В-третьих, убеждение в том, что человечество, по крайней мере в данное время, двигается в общем и целом вперед, не имеет абсолютно ничего общего с противоположностью материализма и идеализма. Французские материалисты почти фанатически держались этого убеждения — не меньше деистов[325] Вольтера и Руссо — и довольно часто приносили ему величайшие личные жертвы. Если кто-нибудь посвятил всю свою жизнь «служению истине и праву» — в хорошем смысле этих слов, — то таким человеком был, например, Дидро. И когда Штарке объявляет все это идеализмом, он доказывает только то, что слово материализм, а с ним вместе и вся противоположность обоих направлений утратили здесь у него всякий смысл.

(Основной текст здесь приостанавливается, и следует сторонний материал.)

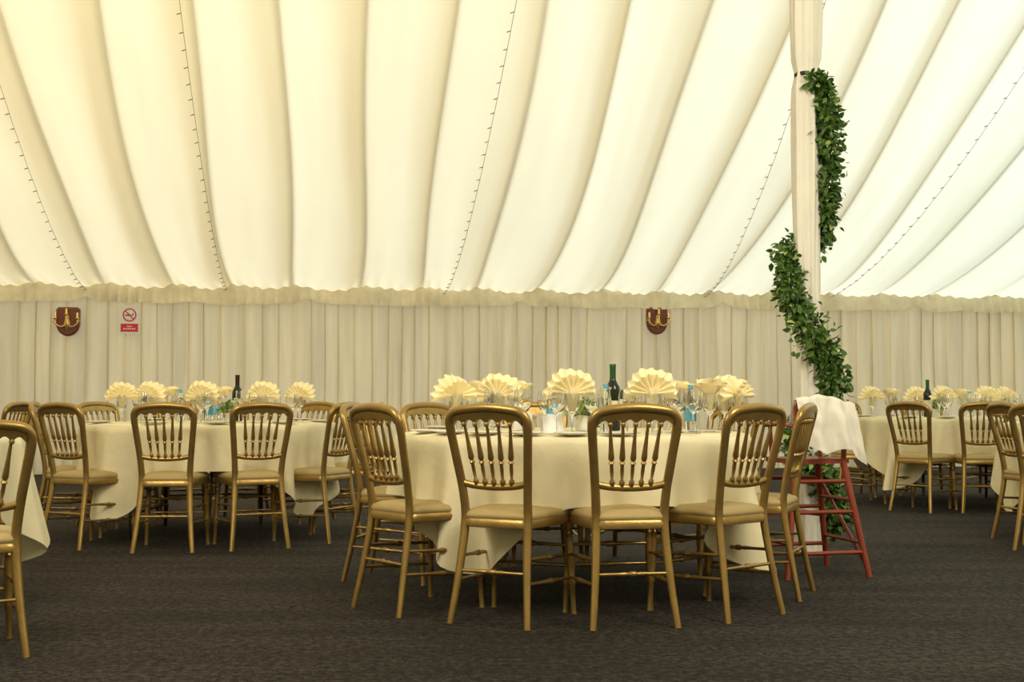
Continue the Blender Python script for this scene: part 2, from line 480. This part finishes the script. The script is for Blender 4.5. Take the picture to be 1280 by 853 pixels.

Фактически Штарке здесь делает, — хотя, может быть, и бессознательно, — непростительную уступку укоренившемуся под влиянием долголетней поповской клеветы филистерскому предрассудку против названия материализм. Под материализмом филистер понимает обжорство, пьянство, похоть, плотские наслаждения и тщеславие, корыстолюбие, скупость, алчность, погоню за барышом и биржевые плутни, короче — все те грязные пороки, которым он сам предается втайне. Идеализм же означает у него веру в добродетель, любовь ко всему человечеству и вообще веру в «лучший мир», о котором он кричит перед другими, по в который он сам начинает веровать разве только тогда, когда у него голова болит с похмелья или когда он обанкротился, словом — когда ему приходится переживать неизбежные последствия своих обычных «материалистических» излишеств. При этом он тянет свою любимую песню: Что же такое человек? Он — полузверь и полуангел.
В остальном же Штарке усердно старается защитить Фейербаха от нападений и учений тех доцентов, которые шумят теперь в Германии под именем философов. Для людей, интересующихся выродившимся потомством классической немецкой философии, это, конечно, важно; для самого Штарке это могло казаться необходимым. Но мы пощадим читателя.